誕生日から半年たった

 昨日に続いて、低画質に作りこんだ写真です。日向のなかに、露出オーバーのなかに、かすかに向こうを向いた人が立っていた。大志を抱いて将来を夢見ているわけではないに決まっているが、写真の中の点景としてそこに定着されていると、こんなありふれた街の片隅のガード下のくねった道の先で、「わざわざ」日陰ではなく日向に踏み出して立っている人に、野望とか計画があるように見立てたりすることも可能だ。見立てるってことは写真の見方の一つだと思う。

 さて7/7七夕です。昨日と今日生まれた方、誕生日おめでとう。一人は母で7/6で90歳になった。

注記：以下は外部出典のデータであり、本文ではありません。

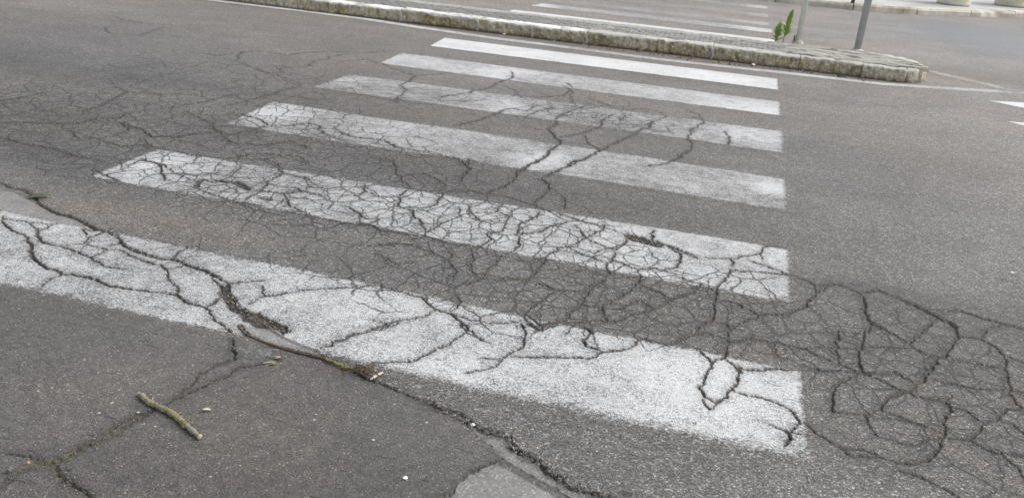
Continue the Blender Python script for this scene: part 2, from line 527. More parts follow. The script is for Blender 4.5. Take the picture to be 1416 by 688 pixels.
for wz, pts in CRL:
    wp = [G(x, y)[:2] for x, y in pts]
    r0 = np.mean([math.hypot(*(p-CAM[:2])) for p in wp]); dist = math.hypot(r0, CAM[2])
    wid = wz*T*dist/FPX*(.60 if wz < 20 else .82)+.0009+.04*r0*r0/CAM[2]*.0008
    wid = min(wid, .06)
    sp = subdivide(wp, 5, .11)
    ph = random.random()*50; L = 0
    for i, (a, b) in enumerate(zip(sp[:-1], sp[1:])):
        L += math.hypot(*(b-a)); t = i/max(1, len(sp)-2)
        tip = min(1.0, .55+3*min(t, 1-t))
        SEG.append((a, b, wid*tip*(.50+.8*float(vnoise(L, ph, 8))+.45*float(vnoise(L, ph+9, 40))), dist))

# ------------------------------------------------------------------ road grid: one sheet, fine near the crossing, coarse out to the horizon
fwd = math.atan2(0.898670, -0.215163)
dth = .00082
az = np.concatenate([np.radians(np.arange(-180, -43, 4.0)), np.arange(math.radians(-43), math.radians(43), dth), np.radians(np.arange(44, 181, 4.0))])
az[-1] = math.radians(180)
depr = np.concatenate([np.radians(np.array([89.0, 75, 62, 52])), np.arange(math.radians(44.5), math.radians(9), -dth), np.arange(math.radians(9), math.radians(4.4), -dth*.6), np.radians(np.array([4.2, 3.8, 3.2, 2.5, 1.8, 1.2, .7, .4, .25, .15]))])
rr = CAM[2]/np.tan(depr)
A_, R_ = np.meshgrid(az, rr)
GX = CAM[0]+R_*np.cos(fwd-A_); GY = CAM[1]+R_*np.sin(fwd-A_)     # az grows to the right
NR, NC = GX.shape
CRK = np.full(GX.shape, .25)
def window(xs, ys, pad):
    dx = np.array(xs)-CAM[0]; dy = np.array(ys)-CAM[1]
    r = np.hypot(dx, dy); a = fwd-np.arctan2(dy, dx); a = (a+np.pi) % (2*np.pi)-np.pi
    i0 = np.searchsorted(rr, r.min()-pad); i1 = np.searchsorted(rr, r.max()+pad)+1
    pa = pad/max(.3, r.min())
    j0 = np.searchsorted(az, a.min()-pa); j1 = np.searchsorted(az, a.max()+pa)+1
    return slice(max(0, i0-1), i1), slice(max(0, j0-1), j1)
def segdist(X, Y, a, b):
    d = b-a; L2 = max(1e-12, float(d@d))
    t = np.clip(((X-a[0])*d[0]+(Y-a[1])*d[1])/L2, 0, 1)
    return np.hypot(X-a[0]-t*d[0], Y-a[1]-t*d[1])
for a, b, wdt, dist in SEG:
    sl_ = window([a[0], b[0]], [a[1], b[1]], wdt*.5+.03+dist*.004)
    X = GX[sl_]
    if X.size == 0: continue
    CRK[sl_] = np.minimum(CRK[sl_], segdist(X, GY[sl_], a, b)-wdt*.5)
def poly_mask(pix, soft, world=False):
    P = np.array(pix if world else [G(x, y)[:2] for x, y in pix])
    out = np.zeros(GX.shape)
    # window by bounding box
    inb = (GX > P[:, 0].min()-soft) & (GX < P[:, 0].max()+soft) & (GY > P[:, 1].min()-soft) & (GY < P[:, 1].max()+soft)
    X = GX[inb]; Y = GY[inb]
    ins = np.zeros(X.shape, bool); dm = np.full(X.shape, 1e9)
    for k in range(len(P)):
        a, b = P[k], P[(k+1) % len(P)]
        dm = np.minimum(dm, segdist(X, Y, a, b))
        c = ((a[1] > Y) != (b[1] > Y))
        if b[1] != a[1]: c &= X < (b[0]-a[0])*(Y-a[1])/(b[1]-a[1])+a[0]
        ins ^= c
    out[inb] = np.clip(.5+np.where(ins, dm, -dm)/(2*soft), 0, 1)
    return out
def tile(ox, oy, *v): return [(ox+v[i]*T, oy+v[i+1]*T) for i in range(0, len(v), 2)]
def blob(px, py, rx, ry, k=1.0):
    c = G(px, py); return k*np.exp(-((GX-c[0])/rx)**2-((GY-c[1])/ry)**2)
pale = poly_mask(tile(470, 448, 350, 312, 400, 328, 480, 350, 530, 392, 580, 432, 680, 452, 690, 490, 790, 542, 830, 592, 900, 632, 1000, 672, 1080, 700, 980, 720, 930, 688, 830, 630, 720, 570, 640, 520, 600, 480, 540, 430, 490, 375, 440, 345), .006)
pale = np.maximum(pale, poly_mask(tile(470, 448, 630, 540, 730, 592, 830, 648, 900, 690, 980, 740, 900, 900, 250, 900, 390, 688, 450, 660, 470, 625, 520, 580), .006))
pale = np.maximum(pale, .98*poly_mask(tile(0, 448, 990, -5, 1060, 10, 1130, 55, 1200, 85, 1270, 108, 1270, 125, 1180, 105, 1100, 85, 1040, 66, 985, 36), .006))
pale = np.maximum(pale, .46*poly_mask(tile(0, 448, 640, -20, 900, 30, 960, 50, 1130, 100, 1130, 130, 930, 160, 780, 250, 690, 300, 760, 220, 920, 140, 900, 70), .02))
mast = poly_mask(tile(0, 220, -300, 60, 0, 120, 60, 128, 150, 178, 200, 208, 260, 228, 330, 255, 350, 280, 225, 262, 0, 206, -300, 140), .01)
pale = np.maximum(pale, .62*mast)
far_asph = poly_mask([(-700, 330), (0, 394), (320, 466), (400, 480), (510, 523), (600, 560), (690, 627), (760, 665), (880, 720), (900, 1400), (-900, 1400)], .008)
darkp = poly_mask([(322, 492), (245, 553), (190, 575), (90, 637), (120, 690), (140, 760), (700, 1000), (760, 760), (690, 627), (600, 560), (510, 523), (400, 482)], .02)
track = np.exp(-((GY-.80)/.26)**2)*sstep(-.6, .8, GX)*.9 + np.exp(-((GY-1.72)/.30)**2)*sstep(.3, -.8, GX)*.55 + np.exp(-((GY-2.6)/.5)**2)*sstep(-1.5, -3.2, GX)*.5
track += blob(1260, 415, .35, .10, 1.0)+blob(1340, 437, .4, .10, 1.1)+blob(1420, 462, .5, .12, 1.2)+blob(1170, 395, .3, .08, .6)+blob(60, 215, .5, .18, .7)+blob(20, 190, .5, .2, .4)+blob(640, 385, .28, .16, .55)+blob(700, 320, .4, .12, .3)+blob(250, 110, .8, .3, .35)
wob = vnoise(GX, GY, 2.3, 3)*.6+vnoise(GX, GY, 6, 4)*.4
dark = np.clip(track*(.5+.8*wob)*(1-far_asph)*(1-mast) + .30*darkp, 0, 1)
fine = np.clip(blob(200, 120, 1.5, .6, .45)+blob(750, 130, .9, .6, .4)+blob(500, 215, .8, .3, .5)+blob(330, 300, .6, .2, .35)+blob(860, 290, .5, .25, .4)+blob(480, 160, .9, .4, .4)+blob(420, 260, .9, .35)+blob(640, 310, .7, .32)+blob(600, 400, .7, .25, .8)+blob(900, 400, .5, .3, .7)+blob(1250, 520, .9, .55, 1.25)+blob(150, 190, 1.3, .4, .35)+blob(250, 185, 1.2, .5, .9)+blob(60, 170, 1.0, .6, .7)+blob(850, 165, .6, .4, .8)+blob(350, 100, 1.2, .5, .6)+blob(130, 345, .5, .25, .3), 0, 1)*(1-.85*np.clip(blob(1040, 560, .28, .25)+blob(950, 560, .4, .25), 0, 1))*(1-.9*far_asph)
bl = np.clip(blob(1400, 60, 1.0, 1.6, 1.0)+blob(1330, 40, .9, .9, .5), 0, 1)
KY = 6.03
kx = sstep(1.35, 1.1, GX)
dback = np.clip(KY-GY, -1, 9)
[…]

 最近二度ほど、このブログに二十歳の頃に書いたショートショートの物語を踏み台にした文章を書いてみた。夢見るひ弱な文学少年ぽかった二十歳の頃の私でしたね、恥ずかしい。あの頃、SFマガジンという月刊雑誌があった。地球上でちょうど経度で180度ずれた場所に住んでいる男と女がいて、男が日の出を迎えるときに女は日の入りを迎え、男が正午を迎えるときに女は日が変わり、男が夕焼けを見ているときに女は朝焼けを見ている。そんな二人には、(いまのようにスマホなどという簡便で万人が持っている通信端末はまったくないから)知り合う術もないのだが、それぞれが、ちょうど地球の反対側に「知らないけれど、でもあの人」が生きていると思うと安心して生きていける、強く生きていける。すなわち、出会ってなくて、お互いを知らずとも、そこにいる、ということを信じているだけで恋愛が生まれていた・・・だっけかな、超甘ったるい抽象的ファンタジーを書いて、送ったことがあったがもちろん採用されることなど起きなかった。そのうちにその思いが電波に姿を変え、ある日二人はより具体的な像として相手を見ることが出来るようになっていき・・・なんてことまで書いただろうか?覚えてない。1977年くらいにそんなのを書いていた。あの頃はブラッドベリが大好きだった。

 半年のあいだに地球は182回か183回、くるくると自転をしながら、公転軌道の円を半分だけ回って来たわけですね。

 春分夏至秋分冬至の日になったり、自分の誕生日やその半年後の誕生日になったり、そういう日になると、頭のなかに宇宙という空間に浮いている太陽と地球と地軸の傾きの関係の立体配置が思い浮かぶ。心に浮かぶのではなく頭に浮かぶっていうところが理科系っぽいんですね。十五年くらい前に、会社の十歳くらい先輩の技術の方に、自分はそういう天体配置を夏至の日が来ると思い浮かべるんです、と「告白」したら、うんうんそういうもんなんだよ!ととても共感された。そして先輩の出身大学の校歌だったか学生歌に、そういう太陽と地球の関係について歌われる曲がある、とおっしゃたと思うのだが、それがどこの大学のどんな曲なのかはもうわからない。本当にそんな曲があるのだろうか?

 昨日のブログに「低画質」が懐かしさを呼び「記憶写真」(記録写真ではなく)に向いているようなことを書きました。そのあと、なんとなくフジファブリックの「若者のすべて」のPVをスマホで見ていたら、演奏するバンドの比較的高画質な映像にときどき低画質な花やらなにやらを撮った動画、それはこの曲が夏が終わり最後の花火の日になったと歌うことで真夏がすでに思い出になりつつある晩夏の切なさを歌っているようなことの表現なのだろう、そういう動画が差し込まれていた。昨日と今日と、低画質支持者になっています。